Moved. I second the motion.

Thomas M. Alford
Chair of the Board, Trican Well Service

Is there any discussion of the motion? Based on preliminary voting results of the scrutineers, Trican's approach to executive compensation has been approved with approximately 98% of the votes cast in favor of the resolution. Accordingly, I declare the resolution passed. Final voting results will be posted on SEDAR+ following this meeting and no later than the next business day after the meeting. This concludes the formal business of the meeting. Unless there are any questions from shareholders, may I please ask for someone to move and someone to second the motion that the meeting be terminated.

Bradley P.D. Fedora
President, CEO, and Director, Trican Well Service

I move that the meeting be terminated. I second the motion. There is a question we can address this after we wrap up the meeting.

Thomas M. Alford
Chair of the Board, Trican Well Service

Okay, we will, there is 1 question. We will address the question after this. The motion is carried. I declare the formal part of the meeting terminated. Trican held its earnings call earlier this morning at 10:00 A.M. Mountain Time.

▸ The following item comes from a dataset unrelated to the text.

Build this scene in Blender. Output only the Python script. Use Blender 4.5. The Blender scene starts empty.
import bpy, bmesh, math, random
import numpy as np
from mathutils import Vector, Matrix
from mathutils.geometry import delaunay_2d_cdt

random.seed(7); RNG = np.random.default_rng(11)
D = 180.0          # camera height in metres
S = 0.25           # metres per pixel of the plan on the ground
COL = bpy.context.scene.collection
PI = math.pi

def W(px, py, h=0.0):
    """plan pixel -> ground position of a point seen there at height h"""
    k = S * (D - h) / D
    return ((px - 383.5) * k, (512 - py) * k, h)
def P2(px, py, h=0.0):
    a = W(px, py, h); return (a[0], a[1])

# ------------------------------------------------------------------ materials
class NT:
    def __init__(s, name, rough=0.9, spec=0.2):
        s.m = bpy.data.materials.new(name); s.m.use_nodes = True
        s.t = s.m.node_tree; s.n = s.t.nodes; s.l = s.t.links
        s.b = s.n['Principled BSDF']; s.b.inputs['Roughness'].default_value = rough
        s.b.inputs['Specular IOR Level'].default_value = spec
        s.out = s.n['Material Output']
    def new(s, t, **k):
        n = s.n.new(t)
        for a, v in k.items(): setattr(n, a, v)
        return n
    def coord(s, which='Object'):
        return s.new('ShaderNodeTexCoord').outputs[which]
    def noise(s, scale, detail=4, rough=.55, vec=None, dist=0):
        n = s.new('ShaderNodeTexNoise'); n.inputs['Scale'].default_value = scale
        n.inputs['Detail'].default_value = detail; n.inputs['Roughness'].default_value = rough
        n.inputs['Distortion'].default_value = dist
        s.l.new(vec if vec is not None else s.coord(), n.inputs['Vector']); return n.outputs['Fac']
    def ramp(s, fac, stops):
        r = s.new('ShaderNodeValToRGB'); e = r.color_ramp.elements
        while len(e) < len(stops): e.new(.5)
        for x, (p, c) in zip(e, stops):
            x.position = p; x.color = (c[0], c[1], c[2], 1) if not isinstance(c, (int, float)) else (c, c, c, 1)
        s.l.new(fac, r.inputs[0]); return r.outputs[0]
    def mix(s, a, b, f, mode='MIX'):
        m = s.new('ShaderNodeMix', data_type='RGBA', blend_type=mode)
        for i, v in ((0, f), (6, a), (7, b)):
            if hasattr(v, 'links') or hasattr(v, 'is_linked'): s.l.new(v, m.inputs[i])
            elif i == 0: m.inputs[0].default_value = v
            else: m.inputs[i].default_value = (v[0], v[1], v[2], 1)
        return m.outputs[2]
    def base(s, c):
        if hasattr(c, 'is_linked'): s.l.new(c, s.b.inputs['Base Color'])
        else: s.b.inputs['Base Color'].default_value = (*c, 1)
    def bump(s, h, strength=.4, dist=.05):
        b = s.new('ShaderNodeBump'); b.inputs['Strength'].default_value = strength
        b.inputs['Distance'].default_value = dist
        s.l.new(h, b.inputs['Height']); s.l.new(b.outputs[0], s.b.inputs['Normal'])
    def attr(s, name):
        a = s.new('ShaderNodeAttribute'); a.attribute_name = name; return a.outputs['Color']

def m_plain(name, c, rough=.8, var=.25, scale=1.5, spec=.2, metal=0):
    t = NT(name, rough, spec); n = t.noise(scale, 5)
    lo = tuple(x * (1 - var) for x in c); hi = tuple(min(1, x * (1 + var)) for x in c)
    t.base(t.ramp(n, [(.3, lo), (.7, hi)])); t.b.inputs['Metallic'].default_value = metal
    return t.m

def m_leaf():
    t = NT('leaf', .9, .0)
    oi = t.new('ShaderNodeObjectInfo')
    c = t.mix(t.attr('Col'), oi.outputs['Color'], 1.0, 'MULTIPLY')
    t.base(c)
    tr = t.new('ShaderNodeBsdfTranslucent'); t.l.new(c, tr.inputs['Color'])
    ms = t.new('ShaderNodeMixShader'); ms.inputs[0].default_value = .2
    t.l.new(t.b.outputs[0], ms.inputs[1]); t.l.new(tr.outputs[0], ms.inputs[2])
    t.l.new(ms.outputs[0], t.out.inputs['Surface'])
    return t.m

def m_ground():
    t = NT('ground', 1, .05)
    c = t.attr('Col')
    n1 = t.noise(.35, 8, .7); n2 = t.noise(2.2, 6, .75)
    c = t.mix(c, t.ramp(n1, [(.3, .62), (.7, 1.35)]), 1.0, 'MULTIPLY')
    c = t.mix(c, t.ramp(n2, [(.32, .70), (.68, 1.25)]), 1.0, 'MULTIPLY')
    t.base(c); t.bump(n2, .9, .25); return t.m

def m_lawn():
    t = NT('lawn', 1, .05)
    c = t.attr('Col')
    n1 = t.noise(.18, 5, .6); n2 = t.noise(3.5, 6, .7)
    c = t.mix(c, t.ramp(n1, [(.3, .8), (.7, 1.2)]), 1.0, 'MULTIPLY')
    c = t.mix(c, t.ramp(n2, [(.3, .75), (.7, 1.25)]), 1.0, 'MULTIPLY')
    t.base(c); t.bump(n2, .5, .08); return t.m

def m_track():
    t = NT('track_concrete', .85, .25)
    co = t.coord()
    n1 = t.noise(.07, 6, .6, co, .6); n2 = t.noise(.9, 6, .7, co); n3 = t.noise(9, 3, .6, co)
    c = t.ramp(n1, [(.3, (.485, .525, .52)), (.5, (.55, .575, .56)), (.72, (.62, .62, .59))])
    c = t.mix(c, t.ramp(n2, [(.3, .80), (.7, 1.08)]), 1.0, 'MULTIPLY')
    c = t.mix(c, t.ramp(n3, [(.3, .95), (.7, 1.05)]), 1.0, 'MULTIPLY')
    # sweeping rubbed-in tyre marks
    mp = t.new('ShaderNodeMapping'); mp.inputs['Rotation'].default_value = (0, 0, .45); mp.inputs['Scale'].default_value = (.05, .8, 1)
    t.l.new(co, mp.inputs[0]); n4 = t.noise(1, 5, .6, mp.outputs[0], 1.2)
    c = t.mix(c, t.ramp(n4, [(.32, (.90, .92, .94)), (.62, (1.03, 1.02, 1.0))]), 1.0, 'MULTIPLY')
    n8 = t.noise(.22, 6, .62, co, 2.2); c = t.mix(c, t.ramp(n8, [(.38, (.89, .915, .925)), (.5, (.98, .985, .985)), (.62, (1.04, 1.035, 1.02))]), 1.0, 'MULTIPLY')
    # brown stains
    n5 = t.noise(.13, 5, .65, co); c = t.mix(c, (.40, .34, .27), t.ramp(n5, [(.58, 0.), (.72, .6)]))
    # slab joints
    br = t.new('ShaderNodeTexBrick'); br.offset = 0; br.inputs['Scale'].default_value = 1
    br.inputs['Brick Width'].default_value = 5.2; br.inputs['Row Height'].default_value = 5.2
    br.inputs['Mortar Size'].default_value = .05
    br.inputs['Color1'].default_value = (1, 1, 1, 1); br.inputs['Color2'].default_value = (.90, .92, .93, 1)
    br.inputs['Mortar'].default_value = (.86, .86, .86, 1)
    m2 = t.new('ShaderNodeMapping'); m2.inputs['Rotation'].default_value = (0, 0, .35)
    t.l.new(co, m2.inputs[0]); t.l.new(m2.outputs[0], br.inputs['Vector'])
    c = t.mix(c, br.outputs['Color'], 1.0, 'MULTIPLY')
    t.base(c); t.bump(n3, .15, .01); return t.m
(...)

You may download the transcript from Trican's website. Okay, there's 1 question. We'll take the question.

Bradley P.D. Fedora
President, CEO, and Director, Trican Well Service

There is a question from a shareholder, and I believe they're asking, "Can fracturing be replaced by any other methods?" The answer to that with today's technology is basically no. I think as everybody knows, the rock that both oil and natural gas are coming from is incredibly tight. The porosity and permeability of the rock is very low. As a result, we need to break that rock apart, lower the pressure, expose surface area so that both oil and gas will flow. Right now there are chemical means to stimulate rock, but they're not effective in scale. Fracturing is here to stay for the foreseeable future.

Thomas M. Alford
Chair of the Board, Trican Well Service

We'll give a minute to see if anything else pops up on the screen.